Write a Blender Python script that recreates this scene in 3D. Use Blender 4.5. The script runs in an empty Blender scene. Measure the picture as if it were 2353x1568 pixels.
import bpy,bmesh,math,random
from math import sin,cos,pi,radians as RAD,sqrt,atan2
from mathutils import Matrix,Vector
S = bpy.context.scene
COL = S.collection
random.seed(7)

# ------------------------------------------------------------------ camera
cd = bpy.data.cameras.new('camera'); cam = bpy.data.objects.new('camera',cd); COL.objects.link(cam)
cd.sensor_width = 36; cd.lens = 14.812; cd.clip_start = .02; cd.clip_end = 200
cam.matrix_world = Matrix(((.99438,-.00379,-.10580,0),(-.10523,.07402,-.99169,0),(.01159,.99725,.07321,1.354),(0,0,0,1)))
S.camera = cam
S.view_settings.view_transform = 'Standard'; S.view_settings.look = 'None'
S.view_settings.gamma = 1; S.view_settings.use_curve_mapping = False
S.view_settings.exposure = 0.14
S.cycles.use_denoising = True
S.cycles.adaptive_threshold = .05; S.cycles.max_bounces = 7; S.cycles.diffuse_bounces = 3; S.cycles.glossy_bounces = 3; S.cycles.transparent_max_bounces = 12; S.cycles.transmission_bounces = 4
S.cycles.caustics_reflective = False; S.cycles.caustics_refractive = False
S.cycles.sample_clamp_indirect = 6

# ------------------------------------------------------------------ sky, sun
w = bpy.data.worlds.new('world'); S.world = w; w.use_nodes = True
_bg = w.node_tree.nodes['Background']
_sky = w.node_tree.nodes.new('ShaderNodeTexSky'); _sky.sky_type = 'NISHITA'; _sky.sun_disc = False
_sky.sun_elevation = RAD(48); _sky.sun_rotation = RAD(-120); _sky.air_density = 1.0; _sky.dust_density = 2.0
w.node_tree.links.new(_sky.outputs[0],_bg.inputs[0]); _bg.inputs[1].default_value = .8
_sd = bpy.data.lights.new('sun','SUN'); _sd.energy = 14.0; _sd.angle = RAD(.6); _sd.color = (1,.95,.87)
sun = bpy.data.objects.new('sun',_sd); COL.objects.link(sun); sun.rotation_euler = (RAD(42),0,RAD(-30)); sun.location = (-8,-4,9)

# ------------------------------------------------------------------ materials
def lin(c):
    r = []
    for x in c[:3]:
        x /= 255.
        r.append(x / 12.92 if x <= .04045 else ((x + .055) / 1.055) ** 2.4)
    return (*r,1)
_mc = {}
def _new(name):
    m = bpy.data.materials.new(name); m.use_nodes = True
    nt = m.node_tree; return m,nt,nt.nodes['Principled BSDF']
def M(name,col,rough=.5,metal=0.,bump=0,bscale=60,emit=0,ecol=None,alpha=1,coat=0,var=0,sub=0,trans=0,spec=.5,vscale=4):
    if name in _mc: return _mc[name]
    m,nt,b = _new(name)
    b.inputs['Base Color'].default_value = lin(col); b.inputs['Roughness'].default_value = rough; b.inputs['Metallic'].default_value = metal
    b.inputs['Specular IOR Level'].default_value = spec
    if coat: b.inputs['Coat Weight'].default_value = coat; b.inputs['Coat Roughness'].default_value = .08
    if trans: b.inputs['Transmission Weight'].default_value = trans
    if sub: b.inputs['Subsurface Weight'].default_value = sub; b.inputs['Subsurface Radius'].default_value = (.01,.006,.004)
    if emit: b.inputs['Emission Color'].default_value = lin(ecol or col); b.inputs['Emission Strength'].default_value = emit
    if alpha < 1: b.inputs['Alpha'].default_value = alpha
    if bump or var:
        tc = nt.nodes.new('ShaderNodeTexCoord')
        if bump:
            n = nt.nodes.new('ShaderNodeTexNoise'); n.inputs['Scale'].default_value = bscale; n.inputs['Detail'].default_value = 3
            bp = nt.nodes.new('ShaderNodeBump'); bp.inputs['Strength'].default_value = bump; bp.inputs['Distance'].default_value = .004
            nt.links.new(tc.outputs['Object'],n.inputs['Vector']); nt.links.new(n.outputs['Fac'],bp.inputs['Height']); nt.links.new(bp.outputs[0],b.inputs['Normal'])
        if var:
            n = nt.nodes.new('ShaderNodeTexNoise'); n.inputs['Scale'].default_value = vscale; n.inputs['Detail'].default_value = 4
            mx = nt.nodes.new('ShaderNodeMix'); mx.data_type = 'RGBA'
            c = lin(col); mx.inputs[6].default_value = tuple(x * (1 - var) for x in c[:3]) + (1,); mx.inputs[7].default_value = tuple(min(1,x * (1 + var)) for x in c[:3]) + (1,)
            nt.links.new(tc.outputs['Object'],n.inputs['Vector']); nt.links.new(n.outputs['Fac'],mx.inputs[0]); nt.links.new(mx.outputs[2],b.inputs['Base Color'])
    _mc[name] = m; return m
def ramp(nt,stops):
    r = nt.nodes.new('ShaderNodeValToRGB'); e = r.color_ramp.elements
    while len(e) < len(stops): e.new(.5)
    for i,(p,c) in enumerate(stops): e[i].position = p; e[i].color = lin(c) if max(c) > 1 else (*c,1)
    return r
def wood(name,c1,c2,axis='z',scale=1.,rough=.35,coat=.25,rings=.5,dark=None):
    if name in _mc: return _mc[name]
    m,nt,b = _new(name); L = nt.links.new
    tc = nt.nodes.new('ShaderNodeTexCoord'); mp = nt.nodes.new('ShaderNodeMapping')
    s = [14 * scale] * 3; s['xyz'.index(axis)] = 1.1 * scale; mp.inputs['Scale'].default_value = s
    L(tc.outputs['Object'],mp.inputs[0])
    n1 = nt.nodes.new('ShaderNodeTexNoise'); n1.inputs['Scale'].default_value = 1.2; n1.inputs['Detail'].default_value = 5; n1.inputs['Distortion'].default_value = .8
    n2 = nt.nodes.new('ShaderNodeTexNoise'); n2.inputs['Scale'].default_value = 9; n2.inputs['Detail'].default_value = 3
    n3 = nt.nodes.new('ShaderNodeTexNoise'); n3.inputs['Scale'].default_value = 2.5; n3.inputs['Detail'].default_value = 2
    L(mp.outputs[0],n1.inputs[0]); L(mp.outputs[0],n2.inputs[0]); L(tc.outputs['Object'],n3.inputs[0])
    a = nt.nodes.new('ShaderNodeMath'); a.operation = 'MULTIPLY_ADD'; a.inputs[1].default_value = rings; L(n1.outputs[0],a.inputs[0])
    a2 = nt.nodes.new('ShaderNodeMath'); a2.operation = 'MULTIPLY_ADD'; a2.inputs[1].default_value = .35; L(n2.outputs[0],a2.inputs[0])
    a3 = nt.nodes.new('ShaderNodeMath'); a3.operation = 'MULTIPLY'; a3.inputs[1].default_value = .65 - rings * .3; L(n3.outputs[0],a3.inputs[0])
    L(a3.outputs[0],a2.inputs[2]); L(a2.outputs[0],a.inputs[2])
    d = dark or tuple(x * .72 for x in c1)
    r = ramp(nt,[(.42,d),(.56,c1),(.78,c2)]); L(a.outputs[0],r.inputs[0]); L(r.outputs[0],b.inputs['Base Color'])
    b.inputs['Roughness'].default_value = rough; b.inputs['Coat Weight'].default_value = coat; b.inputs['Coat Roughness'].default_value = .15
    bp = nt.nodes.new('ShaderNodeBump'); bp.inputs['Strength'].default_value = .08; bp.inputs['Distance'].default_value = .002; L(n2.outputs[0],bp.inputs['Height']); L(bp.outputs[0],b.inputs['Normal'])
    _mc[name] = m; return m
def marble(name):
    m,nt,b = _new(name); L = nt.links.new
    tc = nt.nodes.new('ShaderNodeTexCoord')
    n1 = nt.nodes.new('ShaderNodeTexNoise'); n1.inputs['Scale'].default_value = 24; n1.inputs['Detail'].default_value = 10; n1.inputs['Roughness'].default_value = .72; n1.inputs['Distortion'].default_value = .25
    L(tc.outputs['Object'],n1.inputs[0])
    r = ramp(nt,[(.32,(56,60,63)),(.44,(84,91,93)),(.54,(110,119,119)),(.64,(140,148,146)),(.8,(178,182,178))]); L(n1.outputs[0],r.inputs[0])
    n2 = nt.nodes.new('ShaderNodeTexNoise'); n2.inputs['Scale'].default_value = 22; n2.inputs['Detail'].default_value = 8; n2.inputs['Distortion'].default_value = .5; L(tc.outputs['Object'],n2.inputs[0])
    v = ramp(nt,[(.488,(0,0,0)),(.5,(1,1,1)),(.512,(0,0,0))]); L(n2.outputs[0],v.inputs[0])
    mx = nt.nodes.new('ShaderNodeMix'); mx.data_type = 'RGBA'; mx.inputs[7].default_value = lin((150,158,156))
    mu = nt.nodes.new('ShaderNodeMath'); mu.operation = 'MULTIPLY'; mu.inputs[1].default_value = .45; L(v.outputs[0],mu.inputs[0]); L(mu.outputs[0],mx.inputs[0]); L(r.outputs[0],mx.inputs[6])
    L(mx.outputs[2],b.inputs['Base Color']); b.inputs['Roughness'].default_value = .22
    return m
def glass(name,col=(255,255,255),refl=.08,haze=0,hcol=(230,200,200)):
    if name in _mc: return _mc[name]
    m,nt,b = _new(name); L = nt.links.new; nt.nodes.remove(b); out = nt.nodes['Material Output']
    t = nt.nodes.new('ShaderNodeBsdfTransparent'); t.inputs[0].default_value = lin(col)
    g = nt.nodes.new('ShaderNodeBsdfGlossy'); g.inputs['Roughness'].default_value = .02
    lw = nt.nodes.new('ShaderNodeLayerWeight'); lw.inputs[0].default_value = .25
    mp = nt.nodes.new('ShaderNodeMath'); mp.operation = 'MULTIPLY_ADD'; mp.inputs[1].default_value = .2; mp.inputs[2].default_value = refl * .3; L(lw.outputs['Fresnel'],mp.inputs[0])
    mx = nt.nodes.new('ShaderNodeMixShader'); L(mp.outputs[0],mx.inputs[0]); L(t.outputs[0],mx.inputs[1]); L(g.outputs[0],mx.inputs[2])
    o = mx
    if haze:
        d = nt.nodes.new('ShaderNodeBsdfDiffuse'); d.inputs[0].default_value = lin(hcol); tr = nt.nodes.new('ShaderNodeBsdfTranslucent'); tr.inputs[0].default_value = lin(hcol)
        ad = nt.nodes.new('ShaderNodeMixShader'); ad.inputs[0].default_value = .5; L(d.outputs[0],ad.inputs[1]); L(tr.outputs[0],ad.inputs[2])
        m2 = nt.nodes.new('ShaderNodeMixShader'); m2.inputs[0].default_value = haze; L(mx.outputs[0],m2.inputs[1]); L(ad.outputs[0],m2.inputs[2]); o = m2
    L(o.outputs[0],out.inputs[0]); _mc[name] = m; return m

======

TASK STATEMENT:
From the first line above through the line that contains "random.seed(7)", quote each line exactly. Output nothing more.

ANSWER TO THIS TASK:
Write a Blender Python script that recreates this scene in 3D. Use Blender 4.5. The script runs in an empty Blender scene. Measure the picture as if it were 2353x1568 pixels.
import bpy,bmesh,math,random
from math import sin,cos,pi,radians as RAD,sqrt,atan2
from mathutils import Matrix,Vector
S = bpy.context.scene
COL = S.collection
random.seed(7)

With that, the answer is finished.